Entries with scene source code:
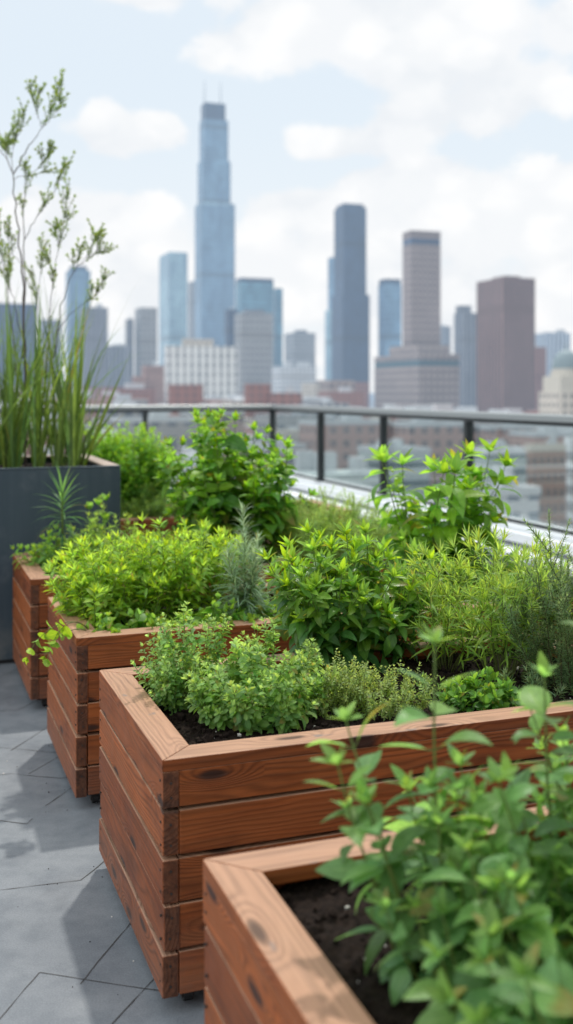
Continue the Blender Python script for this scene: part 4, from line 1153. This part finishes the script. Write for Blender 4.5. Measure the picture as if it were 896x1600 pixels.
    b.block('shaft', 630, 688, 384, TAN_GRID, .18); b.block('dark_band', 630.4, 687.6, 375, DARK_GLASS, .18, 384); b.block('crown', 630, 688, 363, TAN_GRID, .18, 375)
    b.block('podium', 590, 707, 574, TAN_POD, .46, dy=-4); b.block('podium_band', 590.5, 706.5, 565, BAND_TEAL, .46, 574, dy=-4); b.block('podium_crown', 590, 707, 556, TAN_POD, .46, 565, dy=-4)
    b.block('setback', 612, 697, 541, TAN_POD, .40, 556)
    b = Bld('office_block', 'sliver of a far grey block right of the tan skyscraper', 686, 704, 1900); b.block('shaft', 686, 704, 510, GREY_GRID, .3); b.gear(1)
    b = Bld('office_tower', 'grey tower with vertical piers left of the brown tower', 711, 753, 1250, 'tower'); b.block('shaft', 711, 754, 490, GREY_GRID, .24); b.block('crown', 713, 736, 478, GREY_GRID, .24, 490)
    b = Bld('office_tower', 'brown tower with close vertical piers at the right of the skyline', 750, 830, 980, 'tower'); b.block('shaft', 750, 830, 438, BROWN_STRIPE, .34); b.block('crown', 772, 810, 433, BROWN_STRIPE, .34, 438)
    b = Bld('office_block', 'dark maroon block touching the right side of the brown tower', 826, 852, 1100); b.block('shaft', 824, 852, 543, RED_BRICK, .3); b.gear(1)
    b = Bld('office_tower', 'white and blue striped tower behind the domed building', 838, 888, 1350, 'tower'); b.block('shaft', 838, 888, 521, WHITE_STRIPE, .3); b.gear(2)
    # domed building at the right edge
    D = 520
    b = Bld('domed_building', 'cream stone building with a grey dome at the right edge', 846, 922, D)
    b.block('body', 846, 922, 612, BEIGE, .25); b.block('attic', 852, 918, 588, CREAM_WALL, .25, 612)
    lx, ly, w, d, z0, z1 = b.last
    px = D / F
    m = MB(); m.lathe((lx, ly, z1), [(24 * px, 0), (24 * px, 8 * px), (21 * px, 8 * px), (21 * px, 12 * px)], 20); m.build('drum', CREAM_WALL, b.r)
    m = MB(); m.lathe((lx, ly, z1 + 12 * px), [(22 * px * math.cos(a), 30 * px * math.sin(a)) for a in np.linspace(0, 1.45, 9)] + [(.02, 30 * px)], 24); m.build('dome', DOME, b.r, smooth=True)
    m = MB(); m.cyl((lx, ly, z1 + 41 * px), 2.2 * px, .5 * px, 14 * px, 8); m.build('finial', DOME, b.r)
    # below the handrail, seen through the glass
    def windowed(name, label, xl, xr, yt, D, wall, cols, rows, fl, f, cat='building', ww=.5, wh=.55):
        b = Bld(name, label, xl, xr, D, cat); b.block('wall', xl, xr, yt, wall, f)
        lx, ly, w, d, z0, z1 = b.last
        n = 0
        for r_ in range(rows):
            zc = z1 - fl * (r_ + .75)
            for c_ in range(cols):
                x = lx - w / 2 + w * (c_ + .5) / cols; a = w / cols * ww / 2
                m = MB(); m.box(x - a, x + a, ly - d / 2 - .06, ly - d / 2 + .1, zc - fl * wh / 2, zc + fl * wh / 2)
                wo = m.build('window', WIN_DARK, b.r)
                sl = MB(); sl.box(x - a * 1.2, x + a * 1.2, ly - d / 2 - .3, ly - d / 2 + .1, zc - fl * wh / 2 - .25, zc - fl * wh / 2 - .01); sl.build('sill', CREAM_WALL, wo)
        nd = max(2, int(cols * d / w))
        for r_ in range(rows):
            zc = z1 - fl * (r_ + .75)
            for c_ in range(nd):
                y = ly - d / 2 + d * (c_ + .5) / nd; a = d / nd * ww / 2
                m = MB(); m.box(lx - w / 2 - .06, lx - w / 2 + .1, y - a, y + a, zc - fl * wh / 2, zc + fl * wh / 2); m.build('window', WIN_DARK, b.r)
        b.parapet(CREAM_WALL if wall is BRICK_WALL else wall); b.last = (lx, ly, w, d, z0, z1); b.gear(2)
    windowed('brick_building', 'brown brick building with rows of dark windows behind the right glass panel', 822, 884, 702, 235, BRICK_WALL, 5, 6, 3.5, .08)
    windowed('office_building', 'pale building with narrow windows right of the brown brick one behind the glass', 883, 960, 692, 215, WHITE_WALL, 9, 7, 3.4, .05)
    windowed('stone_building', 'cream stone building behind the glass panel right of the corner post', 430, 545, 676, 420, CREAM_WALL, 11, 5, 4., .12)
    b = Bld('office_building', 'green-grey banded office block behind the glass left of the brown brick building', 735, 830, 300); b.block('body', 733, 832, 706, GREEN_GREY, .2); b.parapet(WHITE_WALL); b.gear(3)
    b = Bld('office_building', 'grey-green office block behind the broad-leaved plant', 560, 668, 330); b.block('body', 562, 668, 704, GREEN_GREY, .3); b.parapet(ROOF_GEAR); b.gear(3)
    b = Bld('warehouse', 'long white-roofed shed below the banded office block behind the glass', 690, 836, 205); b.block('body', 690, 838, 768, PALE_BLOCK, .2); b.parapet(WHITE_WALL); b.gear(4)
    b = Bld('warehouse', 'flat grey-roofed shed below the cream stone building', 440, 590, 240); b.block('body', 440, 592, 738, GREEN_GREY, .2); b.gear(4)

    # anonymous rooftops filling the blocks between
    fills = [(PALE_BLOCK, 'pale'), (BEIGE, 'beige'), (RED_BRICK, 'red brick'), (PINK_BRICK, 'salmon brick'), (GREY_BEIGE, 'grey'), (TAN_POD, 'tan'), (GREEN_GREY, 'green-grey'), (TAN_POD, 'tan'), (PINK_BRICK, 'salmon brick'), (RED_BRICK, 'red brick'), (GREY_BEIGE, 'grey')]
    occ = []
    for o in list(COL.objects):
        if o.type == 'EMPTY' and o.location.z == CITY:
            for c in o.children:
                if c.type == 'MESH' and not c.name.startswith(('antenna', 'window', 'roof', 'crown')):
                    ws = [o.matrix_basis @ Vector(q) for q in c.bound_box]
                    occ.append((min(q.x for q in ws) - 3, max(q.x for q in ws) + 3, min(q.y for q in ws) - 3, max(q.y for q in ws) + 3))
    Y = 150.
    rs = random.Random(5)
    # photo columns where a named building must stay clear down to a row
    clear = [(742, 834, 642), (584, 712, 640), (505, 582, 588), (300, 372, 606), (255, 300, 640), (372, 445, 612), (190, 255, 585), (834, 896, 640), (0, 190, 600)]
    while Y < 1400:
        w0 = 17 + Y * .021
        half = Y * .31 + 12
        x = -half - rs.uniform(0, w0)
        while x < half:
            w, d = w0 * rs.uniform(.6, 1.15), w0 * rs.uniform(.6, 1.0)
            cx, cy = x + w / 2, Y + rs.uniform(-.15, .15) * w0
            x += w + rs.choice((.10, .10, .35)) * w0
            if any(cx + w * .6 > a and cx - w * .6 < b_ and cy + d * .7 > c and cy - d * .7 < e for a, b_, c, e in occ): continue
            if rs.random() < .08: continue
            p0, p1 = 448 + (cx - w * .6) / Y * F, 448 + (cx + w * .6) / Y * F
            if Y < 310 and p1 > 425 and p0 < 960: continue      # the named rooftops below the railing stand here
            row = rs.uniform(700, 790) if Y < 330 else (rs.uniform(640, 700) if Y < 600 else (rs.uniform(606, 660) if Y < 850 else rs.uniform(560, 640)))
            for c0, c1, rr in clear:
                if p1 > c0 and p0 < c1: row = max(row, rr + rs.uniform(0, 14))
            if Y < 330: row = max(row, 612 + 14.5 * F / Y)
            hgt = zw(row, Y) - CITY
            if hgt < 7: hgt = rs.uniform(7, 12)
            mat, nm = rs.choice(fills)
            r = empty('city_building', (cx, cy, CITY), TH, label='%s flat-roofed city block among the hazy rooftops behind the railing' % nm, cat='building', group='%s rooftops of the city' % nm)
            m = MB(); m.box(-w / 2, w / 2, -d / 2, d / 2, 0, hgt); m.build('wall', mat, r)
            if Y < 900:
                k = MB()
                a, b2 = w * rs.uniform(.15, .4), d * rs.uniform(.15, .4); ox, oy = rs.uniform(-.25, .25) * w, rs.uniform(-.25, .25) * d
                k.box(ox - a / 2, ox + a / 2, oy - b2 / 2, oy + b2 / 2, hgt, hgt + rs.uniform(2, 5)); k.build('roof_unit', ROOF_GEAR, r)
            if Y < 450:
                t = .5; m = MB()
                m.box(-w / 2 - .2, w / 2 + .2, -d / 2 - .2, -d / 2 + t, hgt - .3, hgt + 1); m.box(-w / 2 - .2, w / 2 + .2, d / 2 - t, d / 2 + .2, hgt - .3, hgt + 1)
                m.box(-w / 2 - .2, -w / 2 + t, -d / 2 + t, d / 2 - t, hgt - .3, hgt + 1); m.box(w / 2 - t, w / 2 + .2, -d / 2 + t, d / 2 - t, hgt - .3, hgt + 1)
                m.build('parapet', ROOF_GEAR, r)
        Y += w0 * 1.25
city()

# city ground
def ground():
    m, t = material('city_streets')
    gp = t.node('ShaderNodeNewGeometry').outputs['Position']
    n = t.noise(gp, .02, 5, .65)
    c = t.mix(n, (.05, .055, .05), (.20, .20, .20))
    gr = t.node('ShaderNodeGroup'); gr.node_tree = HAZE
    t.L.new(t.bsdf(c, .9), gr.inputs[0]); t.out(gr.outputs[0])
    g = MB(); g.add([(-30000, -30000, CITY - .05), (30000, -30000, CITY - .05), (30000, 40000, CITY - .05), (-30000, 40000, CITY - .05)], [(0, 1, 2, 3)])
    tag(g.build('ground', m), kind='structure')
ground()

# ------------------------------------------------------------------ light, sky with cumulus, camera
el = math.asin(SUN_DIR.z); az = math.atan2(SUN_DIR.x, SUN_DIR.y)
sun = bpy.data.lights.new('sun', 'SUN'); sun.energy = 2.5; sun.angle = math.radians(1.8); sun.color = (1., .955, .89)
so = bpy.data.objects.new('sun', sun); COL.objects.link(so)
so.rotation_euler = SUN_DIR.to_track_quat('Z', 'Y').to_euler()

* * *

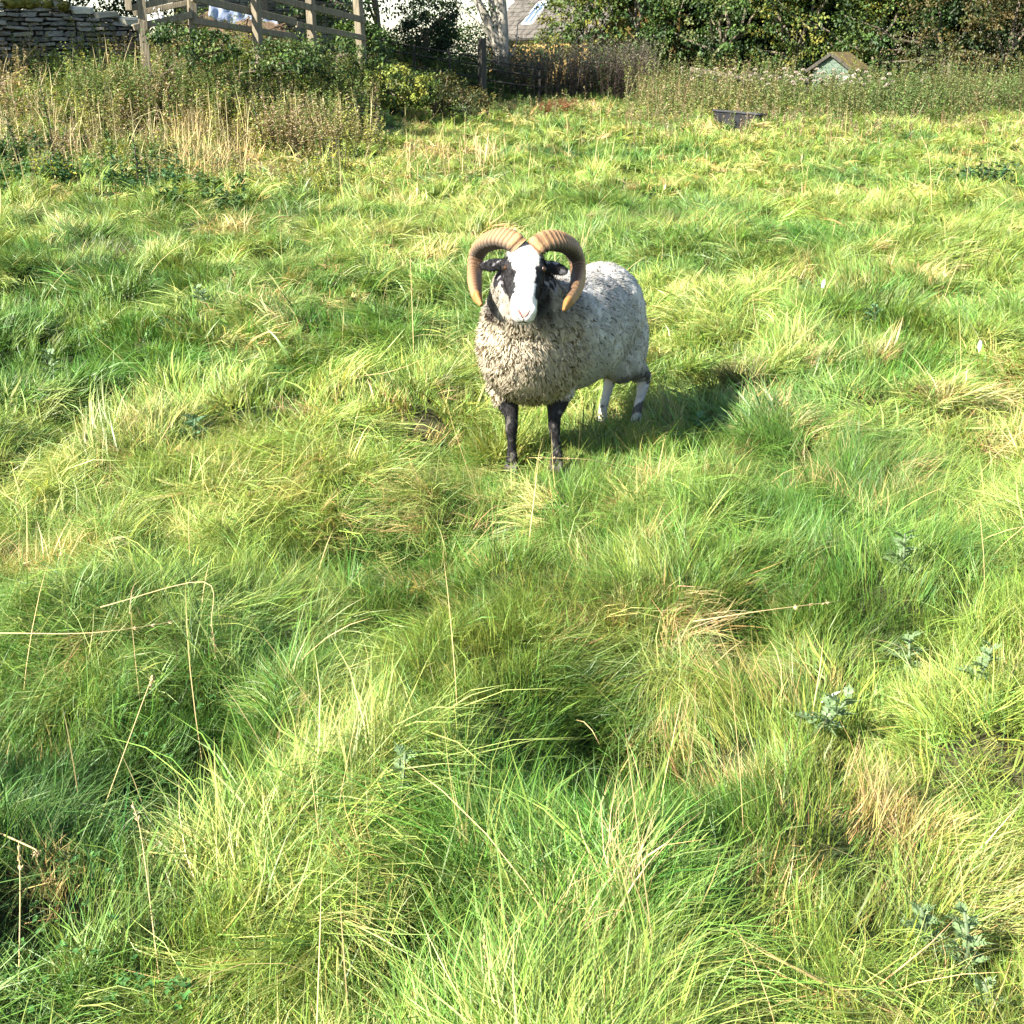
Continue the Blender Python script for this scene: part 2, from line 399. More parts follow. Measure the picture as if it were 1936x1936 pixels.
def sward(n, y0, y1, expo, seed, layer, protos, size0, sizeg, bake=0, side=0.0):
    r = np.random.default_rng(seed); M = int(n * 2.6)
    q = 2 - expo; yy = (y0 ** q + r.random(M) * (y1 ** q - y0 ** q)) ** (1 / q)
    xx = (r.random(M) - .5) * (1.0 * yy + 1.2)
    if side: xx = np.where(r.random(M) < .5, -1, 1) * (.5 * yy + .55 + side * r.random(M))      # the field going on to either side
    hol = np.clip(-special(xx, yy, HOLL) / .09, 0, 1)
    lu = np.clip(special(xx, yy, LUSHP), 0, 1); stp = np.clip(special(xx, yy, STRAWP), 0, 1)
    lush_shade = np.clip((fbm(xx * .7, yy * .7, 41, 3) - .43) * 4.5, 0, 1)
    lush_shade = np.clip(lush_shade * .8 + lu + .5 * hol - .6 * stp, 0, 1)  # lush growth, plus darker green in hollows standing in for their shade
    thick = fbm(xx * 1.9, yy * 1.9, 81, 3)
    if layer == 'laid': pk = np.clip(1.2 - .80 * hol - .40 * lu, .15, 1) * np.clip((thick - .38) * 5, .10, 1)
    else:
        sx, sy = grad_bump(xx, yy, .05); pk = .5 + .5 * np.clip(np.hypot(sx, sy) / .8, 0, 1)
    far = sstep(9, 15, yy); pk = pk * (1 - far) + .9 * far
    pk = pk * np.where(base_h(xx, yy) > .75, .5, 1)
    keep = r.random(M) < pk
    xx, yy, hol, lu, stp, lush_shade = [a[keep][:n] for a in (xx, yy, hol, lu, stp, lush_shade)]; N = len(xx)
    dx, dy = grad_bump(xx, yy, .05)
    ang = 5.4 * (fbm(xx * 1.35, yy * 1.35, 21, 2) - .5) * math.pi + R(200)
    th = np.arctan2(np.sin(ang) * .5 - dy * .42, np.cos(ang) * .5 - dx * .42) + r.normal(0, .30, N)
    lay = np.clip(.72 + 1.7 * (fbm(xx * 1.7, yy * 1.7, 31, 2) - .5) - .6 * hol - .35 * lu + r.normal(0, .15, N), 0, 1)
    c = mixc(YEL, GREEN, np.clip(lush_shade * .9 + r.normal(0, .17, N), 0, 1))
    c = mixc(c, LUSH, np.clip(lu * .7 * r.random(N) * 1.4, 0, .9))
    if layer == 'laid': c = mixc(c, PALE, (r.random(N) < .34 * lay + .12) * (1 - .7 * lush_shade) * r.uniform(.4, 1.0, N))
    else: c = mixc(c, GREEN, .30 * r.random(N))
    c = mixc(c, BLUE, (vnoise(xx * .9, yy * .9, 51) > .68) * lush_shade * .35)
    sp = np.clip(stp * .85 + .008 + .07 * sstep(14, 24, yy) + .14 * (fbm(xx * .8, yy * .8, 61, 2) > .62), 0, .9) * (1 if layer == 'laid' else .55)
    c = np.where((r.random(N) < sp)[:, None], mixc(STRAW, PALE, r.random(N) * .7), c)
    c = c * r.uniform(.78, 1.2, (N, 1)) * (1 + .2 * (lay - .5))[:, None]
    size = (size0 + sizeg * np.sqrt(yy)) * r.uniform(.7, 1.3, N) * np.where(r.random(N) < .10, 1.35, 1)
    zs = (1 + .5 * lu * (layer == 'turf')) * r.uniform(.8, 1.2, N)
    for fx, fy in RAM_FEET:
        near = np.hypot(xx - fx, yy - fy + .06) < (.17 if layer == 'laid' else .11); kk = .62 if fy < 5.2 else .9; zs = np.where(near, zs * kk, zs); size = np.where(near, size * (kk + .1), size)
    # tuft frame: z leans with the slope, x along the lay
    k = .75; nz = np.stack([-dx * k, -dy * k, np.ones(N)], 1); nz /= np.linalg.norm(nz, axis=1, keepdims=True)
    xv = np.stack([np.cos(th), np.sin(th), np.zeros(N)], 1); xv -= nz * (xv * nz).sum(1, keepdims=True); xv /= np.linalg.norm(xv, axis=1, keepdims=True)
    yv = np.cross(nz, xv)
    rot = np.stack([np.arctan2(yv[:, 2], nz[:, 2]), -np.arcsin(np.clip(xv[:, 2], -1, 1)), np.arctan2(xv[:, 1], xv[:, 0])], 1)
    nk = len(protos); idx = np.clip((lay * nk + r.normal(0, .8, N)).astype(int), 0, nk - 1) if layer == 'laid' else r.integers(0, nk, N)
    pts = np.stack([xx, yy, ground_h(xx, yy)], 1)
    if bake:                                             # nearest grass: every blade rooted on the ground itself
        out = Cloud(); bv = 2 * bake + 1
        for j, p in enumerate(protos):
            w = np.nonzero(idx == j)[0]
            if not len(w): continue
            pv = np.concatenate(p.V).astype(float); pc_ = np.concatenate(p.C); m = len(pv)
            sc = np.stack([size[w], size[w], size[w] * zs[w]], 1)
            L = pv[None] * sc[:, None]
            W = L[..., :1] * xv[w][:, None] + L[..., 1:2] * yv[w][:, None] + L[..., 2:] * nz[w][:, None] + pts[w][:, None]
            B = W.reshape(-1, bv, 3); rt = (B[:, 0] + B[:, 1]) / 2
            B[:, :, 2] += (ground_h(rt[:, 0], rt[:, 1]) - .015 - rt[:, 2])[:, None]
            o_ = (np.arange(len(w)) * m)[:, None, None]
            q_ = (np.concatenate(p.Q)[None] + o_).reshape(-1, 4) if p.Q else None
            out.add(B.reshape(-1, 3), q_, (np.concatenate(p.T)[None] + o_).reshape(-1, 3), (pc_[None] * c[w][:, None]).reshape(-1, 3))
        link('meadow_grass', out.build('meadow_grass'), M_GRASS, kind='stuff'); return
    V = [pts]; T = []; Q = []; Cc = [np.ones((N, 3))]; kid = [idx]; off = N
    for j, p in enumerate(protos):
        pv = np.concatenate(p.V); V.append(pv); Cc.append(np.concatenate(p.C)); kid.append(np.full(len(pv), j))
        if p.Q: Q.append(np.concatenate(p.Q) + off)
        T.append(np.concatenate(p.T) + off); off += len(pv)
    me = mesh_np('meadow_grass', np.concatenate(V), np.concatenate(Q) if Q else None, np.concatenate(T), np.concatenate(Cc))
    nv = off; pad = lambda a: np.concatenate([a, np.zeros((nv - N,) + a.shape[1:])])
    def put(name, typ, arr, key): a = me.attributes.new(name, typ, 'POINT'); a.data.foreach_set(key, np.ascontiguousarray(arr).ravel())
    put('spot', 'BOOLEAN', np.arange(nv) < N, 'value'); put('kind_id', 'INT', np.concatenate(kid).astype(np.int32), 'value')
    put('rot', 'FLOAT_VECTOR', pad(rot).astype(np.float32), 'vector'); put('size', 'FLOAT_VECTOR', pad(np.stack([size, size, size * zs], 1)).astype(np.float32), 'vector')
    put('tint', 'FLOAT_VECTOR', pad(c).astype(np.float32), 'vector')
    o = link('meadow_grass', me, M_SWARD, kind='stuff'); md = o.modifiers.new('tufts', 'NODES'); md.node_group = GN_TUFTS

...

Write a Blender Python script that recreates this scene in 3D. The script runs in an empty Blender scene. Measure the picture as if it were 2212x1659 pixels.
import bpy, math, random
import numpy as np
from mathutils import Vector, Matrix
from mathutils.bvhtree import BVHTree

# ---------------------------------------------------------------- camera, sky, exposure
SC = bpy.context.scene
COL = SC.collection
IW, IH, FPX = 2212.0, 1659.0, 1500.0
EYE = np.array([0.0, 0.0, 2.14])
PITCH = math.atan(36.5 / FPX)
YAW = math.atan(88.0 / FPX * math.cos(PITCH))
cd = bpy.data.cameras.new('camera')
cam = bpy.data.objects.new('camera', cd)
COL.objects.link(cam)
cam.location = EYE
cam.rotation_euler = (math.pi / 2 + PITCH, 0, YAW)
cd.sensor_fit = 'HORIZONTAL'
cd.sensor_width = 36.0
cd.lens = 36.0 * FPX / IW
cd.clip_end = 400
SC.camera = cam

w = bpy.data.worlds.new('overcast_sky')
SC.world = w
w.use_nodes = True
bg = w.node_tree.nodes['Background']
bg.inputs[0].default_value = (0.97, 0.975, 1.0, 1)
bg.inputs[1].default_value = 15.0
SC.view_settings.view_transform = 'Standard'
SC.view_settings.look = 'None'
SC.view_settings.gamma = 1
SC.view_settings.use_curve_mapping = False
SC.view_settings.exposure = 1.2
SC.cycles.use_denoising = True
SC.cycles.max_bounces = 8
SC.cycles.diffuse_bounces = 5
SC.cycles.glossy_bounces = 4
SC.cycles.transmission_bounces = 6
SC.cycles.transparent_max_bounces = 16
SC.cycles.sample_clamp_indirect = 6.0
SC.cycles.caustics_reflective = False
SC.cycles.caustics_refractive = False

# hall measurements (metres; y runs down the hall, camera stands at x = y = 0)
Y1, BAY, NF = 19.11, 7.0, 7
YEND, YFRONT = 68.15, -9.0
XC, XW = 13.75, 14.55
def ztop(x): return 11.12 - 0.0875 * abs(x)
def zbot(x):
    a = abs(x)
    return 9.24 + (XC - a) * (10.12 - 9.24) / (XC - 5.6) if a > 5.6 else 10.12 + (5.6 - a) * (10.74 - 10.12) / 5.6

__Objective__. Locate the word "from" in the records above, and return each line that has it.

__Solved exercise__.
Continue the Blender Python script for this scene: part 4, from line 1153. This part finishes the script. Write for Blender 4.5. Measure the picture as if it were 896x1600 pixels.
Continue the Blender Python script for this scene: part 2, from line 399. More parts follow. Measure the picture as if it were 1936x1936 pixels.
from mathutils import Vector, Matrix
from mathutils.bvhtree import BVHTree